### [GOAL]
In the listing below, locate the lines bearing the word "scene". Copy every one of them.

### [SUPPLIED MATERIAL]
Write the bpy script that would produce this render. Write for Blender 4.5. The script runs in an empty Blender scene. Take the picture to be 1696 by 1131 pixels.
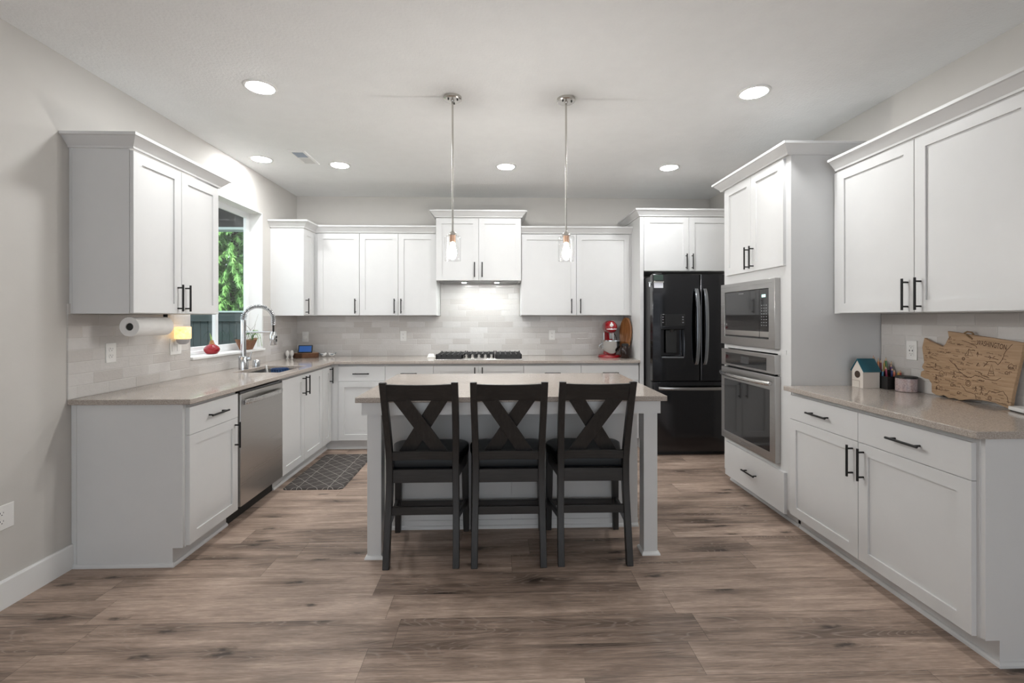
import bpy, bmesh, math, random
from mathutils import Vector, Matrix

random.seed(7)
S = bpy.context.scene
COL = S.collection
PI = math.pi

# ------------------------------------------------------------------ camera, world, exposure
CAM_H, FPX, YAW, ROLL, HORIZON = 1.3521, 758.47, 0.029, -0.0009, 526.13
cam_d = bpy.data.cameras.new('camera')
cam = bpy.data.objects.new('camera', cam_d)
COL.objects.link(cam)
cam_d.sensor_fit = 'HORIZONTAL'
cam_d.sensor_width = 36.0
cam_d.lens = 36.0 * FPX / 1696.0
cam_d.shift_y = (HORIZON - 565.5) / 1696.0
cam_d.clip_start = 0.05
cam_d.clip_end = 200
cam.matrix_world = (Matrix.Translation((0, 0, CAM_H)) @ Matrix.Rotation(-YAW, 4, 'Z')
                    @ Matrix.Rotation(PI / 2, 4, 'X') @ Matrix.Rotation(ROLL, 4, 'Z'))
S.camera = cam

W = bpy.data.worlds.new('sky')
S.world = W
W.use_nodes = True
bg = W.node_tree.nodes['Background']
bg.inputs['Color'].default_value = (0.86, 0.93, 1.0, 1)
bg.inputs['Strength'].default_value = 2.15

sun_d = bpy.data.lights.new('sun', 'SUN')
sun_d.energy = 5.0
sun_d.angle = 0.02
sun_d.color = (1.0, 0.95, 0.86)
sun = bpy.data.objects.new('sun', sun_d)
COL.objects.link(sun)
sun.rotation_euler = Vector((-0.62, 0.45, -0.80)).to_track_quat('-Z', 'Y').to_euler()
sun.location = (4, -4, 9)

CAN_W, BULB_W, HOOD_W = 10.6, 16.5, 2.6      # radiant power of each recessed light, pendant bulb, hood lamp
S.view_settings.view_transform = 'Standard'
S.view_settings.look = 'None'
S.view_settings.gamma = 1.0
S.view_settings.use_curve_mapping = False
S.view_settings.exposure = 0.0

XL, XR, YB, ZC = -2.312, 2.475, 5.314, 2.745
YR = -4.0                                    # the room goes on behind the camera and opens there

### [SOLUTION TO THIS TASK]
Write the bpy script that would produce this render. Write for Blender 4.5. The script runs in an empty Blender scene. Take the picture to be 1696 by 1131 pixels.
S = bpy.context.scene